BRENNAN: I believe that you will see Dr. Huxtable, William Cosby, out the side door on his way to a state prison, and I believe he will be in a Pennsylvania issued jump suit by Monday night.

SMERCONISH: Bill Brennan, thank you for being here.

BRENNAN: Thank you, Michael.

SMERCONISH: Still to come. Your best and worst tweets and Facebook comments and the results. Have you voted yet at "Will the president now fire Rod Rosenstein?" Go do it.



SMERCONISH: Time to see how you responded to the survey question at "Will the president now fire Rod Rosenstein?" Survey says with 7469 votes, close, 51 percent say no. 49 percent say yes.

By the way here's the answer. If the president thinks that Mueller has something devastating, that he uses this opportunity to clean house and get rid of Sessions and Rosenstein and Mueller, otherwise he leaves them around to provide fodder so when a damning report comes out from Mueller, he gets to say, the whole thing is rigged. After all, this guy wanted to wear a wire on me.

What's come in, Catherine (ph)? What do we have?

"Smerconish, if he fires him, nothing will happen. The Republicans will do nothing. On another note and story, is McCabe anonymous?"

"Is McCabe anonymous?" I don't think so. I thought you were going to ask a different question.

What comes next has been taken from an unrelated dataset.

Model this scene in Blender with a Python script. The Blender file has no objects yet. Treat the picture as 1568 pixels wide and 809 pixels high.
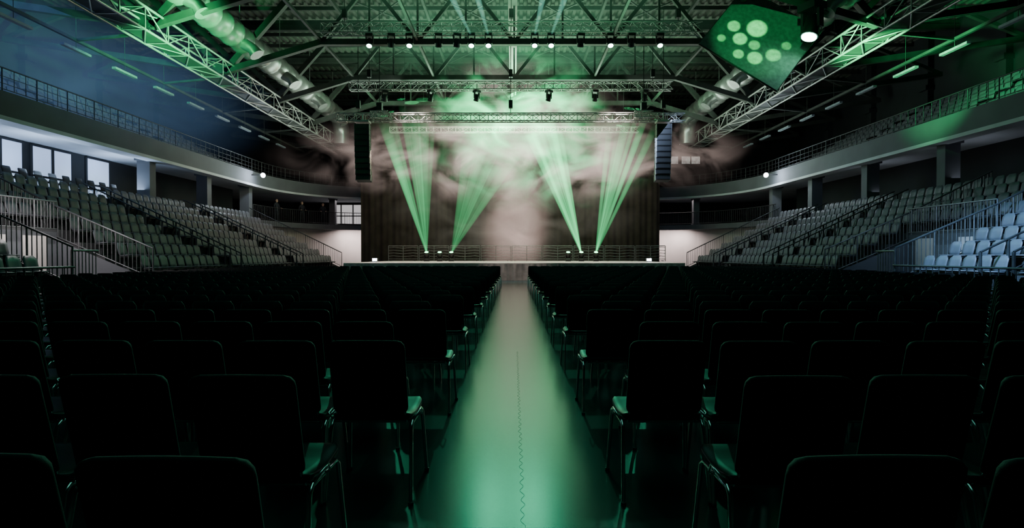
import bpy, math, random
from mathutils import Vector, Matrix
random.seed(4)
S=bpy.context.scene
COL=S.collection
pi=math.pi

# ---------------------------------------------------------------- materials
def mat(name,col,rough=.6,metal=0,var=.25,scale=6,bump=0,emit=None,es=0,spec=.5,sheen=0):
    m=bpy.data.materials.new(name); m.use_nodes=True
    nt=m.node_tree; b=nt.nodes['Principled BSDF']
    b.inputs['Roughness'].default_value=rough; b.inputs['Metallic'].default_value=metal
    b.inputs['Specular IOR Level'].default_value=spec
    if sheen: b.inputs['Sheen Weight'].default_value=sheen; b.inputs['Sheen Roughness'].default_value=.4
    tc=nt.nodes.new('ShaderNodeTexCoord'); n=nt.nodes.new('ShaderNodeTexNoise')
    n.inputs['Scale'].default_value=scale; n.inputs['Detail'].default_value=3
    nt.links.new(tc.outputs['Object'],n.inputs['Vector'])
    r=nt.nodes.new('ShaderNodeValToRGB')
    r.color_ramp.elements[0].position=.3; r.color_ramp.elements[1].position=.7
    r.color_ramp.elements[0].color=[c*(1-var) for c in col]+[1]
    r.color_ramp.elements[1].color=[min(1,c*(1+var)) for c in col]+[1]
    nt.links.new(n.outputs['Fac'],r.inputs['Fac']); nt.links.new(r.outputs['Color'],b.inputs['Base Color'])
    if bump:
        bm=nt.nodes.new('ShaderNodeBump'); bm.inputs['Strength'].default_value=bump; bm.inputs['Distance'].default_value=.02
        nt.links.new(n.outputs['Fac'],bm.inputs['Height']); nt.links.new(bm.outputs['Normal'],b.inputs['Normal'])
    if emit:
        b.inputs['Emission Color'].default_value=(*emit,1); b.inputs['Emission Strength'].default_value=es
    return m
M_fabric=mat('black_fabric',(.013,.014,.015),.7,scale=300,bump=.15,spec=.4,sheen=.3)
M_seatpad=mat('black_seat',(.012,.012,.012),.4,scale=80)
M_chrome=mat('chrome',(.85,.87,.87),.22,1,.05)
M_concrete=mat('concrete',(.04,.04,.043),.85,scale=1.5)
M_slab=mat('painted_concrete',(.11,.115,.13),.8,scale=.8,var=.12)
M_soffit=mat('white_soffit',(.5,.52,.56),.8,scale=.8,var=.12)
M_white=mat('white_wall',(.50,.45,.44),.8,scale=.6,var=.1)
M_dark=mat('dark_wall',(.018,.020,.024),.9,scale=.7)
M_roof=mat('roof_deck',(.10,.10,.09),.7,.2,scale=.5)
M_steel=mat('painted_steel',(.06,.065,.06),.5,.4,scale=2)
M_alu=mat('aluminium',(.50,.51,.49),.4,.7,.1)
M_duct=mat('galvanised_duct',(.50,.51,.50),.35,.8,.15,2)
M_seat=mat('seat_plastic',(.115,.118,.14),.5,scale=2,var=.15)
M_black=mat('black_plastic',(.012,.012,.013),.5,scale=30)
M_rail=mat('rail_steel',(.06,.065,.07),.45,.6)
M_rail2=mat('rail_galvanised',(.18,.18,.19),.45,.6)
M_skirt=mat('stage_skirt',(.45,.38,.36),.9,scale=3)
M_deck=mat('stage_deck',(.75,.68,.65),.6,scale=1)
M_lens=mat('lens_glow',(.5,1,.85),.3,emit=(.35,1,.72),es=40)
M_lensg=mat('lens_green',(.3,1,.5),.3,emit=(.15,1,.35),es=18)
M_lamp=mat('lamp_white',(.9,.95,1),.3,emit=(.75,.87,1),es=60)
M_win=mat('window_glow',(.5,.6,.8),.2,emit=(.42,.56,.85),es=.9,scale=.6)
M_strip=mat('strip_light',(.2,.23,.26),.5,emit=(.4,.5,.6),es=.02)
M_skin=mat('skin',(.45,.28,.2),.6); M_cloth=mat('dark_clothes',(.02,.022,.03),.9)
M_hair=mat('hair',(.02,.014,.01),.8)
M_panel=mat('panel_fabric',(.20,.24,.21),.85)
M_seam=mat('seam_rubber',(.02,.028,.03),.5)
M_curt=mat('stage_curtain',(.032,.024,.021),.95,scale=1.2,var=.3,spec=.1)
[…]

Is Rosenstein the anonymous source for "New York Times"? That's what I'm wondering.

What else?

"Your bias is so prevalent that you are blinded. Have you looked into the terrible death threats that Mrs. Kavanaugh has received, she is a woman. Fake news."

Hey Fawn -- Fawn, you've just exhibited your bias. That tweet should say, what a shame that both of these individuals and we don't know which one is telling the truth, what a shame that both of them are subject now to all of this ridicule, and scorn, and death threats online?

I note that you only pointed out that she's the victim of that. I don't know what to believe yet. Keep an open mind.

One more quickly. Quick, quick, quick, quick, quick. "You are carrying Trump's water also, Michael Smerconish."


Yes carrying his water and yet I'm out to do him in. You say two different things.